POG, or Portrait of a Graduate, is a new initiative integrated into the Durango 9-R school district. It is meant to help students prepare for the outside world and their senior year. However, many students don’t know why the POG is a requirement or, specifically, why juniors give their POG capstone presentations.
Mason Phillips and Nolan Pace are both juniors who are about to give or have already given their POG Capstone presentations. The presentation comprises different projects or events from your high school career and the different traits of POG. Mason knows what POG is supposed to be, preparing graduates for graduation by teaching them traits that graduates need. But Nolan doesn’t really know anything about POG other than that juniors have to give a presentation at the end of the year to their advisory class. But he speculates that the purpose of POG is to make juniors reflect on their own actions over our high career and have an understanding of what school has done to help us as students.
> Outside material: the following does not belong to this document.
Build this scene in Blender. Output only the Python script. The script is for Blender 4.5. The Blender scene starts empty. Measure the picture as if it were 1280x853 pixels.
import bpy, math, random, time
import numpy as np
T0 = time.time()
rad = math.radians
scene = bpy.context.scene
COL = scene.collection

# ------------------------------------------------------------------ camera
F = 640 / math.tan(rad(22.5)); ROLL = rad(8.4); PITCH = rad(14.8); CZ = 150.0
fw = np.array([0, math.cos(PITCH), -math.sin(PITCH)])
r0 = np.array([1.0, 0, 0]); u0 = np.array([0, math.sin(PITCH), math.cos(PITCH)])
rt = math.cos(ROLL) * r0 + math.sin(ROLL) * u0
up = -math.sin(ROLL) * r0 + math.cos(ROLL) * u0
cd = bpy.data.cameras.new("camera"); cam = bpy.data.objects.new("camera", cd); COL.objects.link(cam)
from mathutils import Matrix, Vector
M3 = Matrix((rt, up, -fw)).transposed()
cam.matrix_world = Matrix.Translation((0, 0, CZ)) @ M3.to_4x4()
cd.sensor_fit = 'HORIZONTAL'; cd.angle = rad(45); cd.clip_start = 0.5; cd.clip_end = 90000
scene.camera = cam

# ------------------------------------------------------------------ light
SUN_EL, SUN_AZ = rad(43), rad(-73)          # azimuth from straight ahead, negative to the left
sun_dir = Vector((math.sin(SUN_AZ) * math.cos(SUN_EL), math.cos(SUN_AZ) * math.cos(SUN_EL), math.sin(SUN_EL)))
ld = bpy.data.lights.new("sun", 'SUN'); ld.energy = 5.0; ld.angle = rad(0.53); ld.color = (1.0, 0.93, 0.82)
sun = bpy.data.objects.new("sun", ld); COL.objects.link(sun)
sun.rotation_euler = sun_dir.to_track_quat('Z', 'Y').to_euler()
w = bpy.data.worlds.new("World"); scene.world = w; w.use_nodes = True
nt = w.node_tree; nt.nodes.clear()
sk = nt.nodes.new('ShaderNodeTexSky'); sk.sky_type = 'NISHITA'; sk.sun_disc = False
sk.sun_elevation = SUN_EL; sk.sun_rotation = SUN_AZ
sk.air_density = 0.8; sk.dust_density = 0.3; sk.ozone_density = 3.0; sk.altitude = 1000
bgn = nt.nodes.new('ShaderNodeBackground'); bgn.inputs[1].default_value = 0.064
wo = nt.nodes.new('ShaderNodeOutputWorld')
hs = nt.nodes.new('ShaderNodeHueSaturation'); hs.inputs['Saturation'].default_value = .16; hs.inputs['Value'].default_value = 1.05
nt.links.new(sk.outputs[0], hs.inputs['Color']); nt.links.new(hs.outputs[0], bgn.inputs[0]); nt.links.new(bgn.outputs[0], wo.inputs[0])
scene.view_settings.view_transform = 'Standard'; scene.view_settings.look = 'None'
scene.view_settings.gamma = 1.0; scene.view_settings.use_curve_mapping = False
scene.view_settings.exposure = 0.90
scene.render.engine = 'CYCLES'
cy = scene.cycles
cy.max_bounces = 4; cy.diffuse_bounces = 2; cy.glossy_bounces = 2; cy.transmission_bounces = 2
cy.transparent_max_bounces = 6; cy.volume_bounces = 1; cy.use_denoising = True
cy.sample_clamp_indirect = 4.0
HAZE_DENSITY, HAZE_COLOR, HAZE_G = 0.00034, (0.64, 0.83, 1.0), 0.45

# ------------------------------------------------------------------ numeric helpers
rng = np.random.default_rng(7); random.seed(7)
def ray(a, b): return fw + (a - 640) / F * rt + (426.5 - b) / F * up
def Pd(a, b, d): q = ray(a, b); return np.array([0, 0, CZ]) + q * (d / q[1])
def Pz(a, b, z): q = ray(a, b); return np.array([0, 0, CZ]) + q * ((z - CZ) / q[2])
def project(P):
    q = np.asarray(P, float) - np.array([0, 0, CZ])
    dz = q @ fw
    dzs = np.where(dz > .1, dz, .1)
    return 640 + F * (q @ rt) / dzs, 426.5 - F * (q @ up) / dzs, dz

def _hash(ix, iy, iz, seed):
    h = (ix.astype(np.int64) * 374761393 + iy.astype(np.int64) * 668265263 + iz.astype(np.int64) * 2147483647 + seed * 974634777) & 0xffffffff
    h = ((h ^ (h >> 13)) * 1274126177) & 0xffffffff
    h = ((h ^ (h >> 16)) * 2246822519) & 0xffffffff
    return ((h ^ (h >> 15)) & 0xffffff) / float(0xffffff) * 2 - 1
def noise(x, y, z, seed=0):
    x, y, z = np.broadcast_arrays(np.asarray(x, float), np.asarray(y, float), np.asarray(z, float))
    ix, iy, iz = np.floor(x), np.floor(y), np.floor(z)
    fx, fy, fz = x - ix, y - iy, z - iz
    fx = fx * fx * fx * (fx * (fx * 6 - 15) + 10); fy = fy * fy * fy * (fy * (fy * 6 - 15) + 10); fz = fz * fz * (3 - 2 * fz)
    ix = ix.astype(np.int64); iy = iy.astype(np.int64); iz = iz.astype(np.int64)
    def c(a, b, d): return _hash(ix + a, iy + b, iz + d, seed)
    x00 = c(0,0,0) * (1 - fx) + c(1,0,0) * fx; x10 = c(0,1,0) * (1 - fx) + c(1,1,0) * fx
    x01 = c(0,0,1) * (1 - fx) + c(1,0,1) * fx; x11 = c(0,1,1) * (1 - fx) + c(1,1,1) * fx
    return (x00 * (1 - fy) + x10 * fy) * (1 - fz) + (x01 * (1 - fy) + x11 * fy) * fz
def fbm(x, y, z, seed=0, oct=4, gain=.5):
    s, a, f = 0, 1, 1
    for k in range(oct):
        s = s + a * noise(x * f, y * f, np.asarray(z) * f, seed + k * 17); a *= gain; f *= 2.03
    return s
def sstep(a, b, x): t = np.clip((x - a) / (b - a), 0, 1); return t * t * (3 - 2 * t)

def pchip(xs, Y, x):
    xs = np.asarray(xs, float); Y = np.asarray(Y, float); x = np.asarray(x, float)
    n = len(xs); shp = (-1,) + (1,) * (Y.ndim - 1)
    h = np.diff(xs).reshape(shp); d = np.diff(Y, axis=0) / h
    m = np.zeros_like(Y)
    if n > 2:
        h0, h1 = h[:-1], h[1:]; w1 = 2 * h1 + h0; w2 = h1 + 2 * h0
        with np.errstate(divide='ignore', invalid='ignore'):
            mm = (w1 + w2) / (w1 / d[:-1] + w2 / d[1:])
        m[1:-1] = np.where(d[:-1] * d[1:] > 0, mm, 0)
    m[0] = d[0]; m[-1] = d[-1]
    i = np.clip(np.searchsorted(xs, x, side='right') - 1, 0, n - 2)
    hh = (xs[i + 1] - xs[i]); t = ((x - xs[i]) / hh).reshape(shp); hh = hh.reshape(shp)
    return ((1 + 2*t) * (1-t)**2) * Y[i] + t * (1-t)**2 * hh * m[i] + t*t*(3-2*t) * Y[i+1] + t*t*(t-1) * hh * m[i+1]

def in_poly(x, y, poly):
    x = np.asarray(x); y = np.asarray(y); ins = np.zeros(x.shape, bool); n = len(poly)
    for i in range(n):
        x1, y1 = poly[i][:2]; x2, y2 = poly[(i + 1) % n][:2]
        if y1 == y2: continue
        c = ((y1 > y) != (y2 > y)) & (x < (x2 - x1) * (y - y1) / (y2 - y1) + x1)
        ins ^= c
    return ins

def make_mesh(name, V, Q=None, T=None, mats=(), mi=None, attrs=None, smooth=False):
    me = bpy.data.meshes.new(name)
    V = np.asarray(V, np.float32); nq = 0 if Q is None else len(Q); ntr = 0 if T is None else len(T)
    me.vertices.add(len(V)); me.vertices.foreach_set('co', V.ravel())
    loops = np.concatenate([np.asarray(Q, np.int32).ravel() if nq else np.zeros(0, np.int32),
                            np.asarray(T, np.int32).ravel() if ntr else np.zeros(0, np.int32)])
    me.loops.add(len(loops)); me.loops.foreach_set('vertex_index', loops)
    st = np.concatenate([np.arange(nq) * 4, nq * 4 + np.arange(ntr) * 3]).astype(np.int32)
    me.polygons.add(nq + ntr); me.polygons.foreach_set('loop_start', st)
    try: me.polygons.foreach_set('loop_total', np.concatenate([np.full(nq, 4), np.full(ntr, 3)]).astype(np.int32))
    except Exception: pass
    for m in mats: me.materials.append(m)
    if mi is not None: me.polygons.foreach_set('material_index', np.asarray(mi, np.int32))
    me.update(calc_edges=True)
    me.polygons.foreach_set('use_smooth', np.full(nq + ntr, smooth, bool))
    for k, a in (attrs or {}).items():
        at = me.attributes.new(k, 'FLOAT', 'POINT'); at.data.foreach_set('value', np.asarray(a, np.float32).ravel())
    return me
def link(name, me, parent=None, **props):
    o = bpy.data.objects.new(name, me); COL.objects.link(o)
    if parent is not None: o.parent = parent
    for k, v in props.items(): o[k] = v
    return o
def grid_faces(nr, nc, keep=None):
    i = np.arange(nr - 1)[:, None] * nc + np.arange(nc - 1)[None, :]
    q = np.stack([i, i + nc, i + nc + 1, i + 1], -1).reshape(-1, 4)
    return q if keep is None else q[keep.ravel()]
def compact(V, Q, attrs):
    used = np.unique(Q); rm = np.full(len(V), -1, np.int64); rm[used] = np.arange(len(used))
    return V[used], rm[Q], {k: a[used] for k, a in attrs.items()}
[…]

Dylan Connell, the Chief Academic Officer for the 9R School District, had a huge role in creating the Portrait of a Graduate. The overall intention of the POG is to be “a promise to our learners that we are going to get you ready for the big wide world out there after graduation,” said Connell. Connell emphasizes the idea of Ikigai, a Japanese term that refers to having a sense of purpose in life and the motivation behind that purpose. Some of the ideas of ikigai are centered around answering these questions: What do I love to do and am passionate about, what am I good at, what impact do I want to make on the world, and what could I do to make a living while doing these things?
Connell was part of a group that asked civic leaders in our community, “What are the skills that are most important for students to graduate with for their future in the workplace?”
The culmination of this project requires a presentation at the end of each student’s junior year of high school. The administration feels that a presentation at the end of the junior year helps students enter their senior year with the necessary skills to launch them into the future, whether they are entering college, starting trade school, or whatever their future may hold.
If high school students can gain a vision for the future and understand the journey of their academic career through the POG process, then it’s easier to understand what the next step in life might be. It’s always easier to focus on the task at hand if you can see the big picture.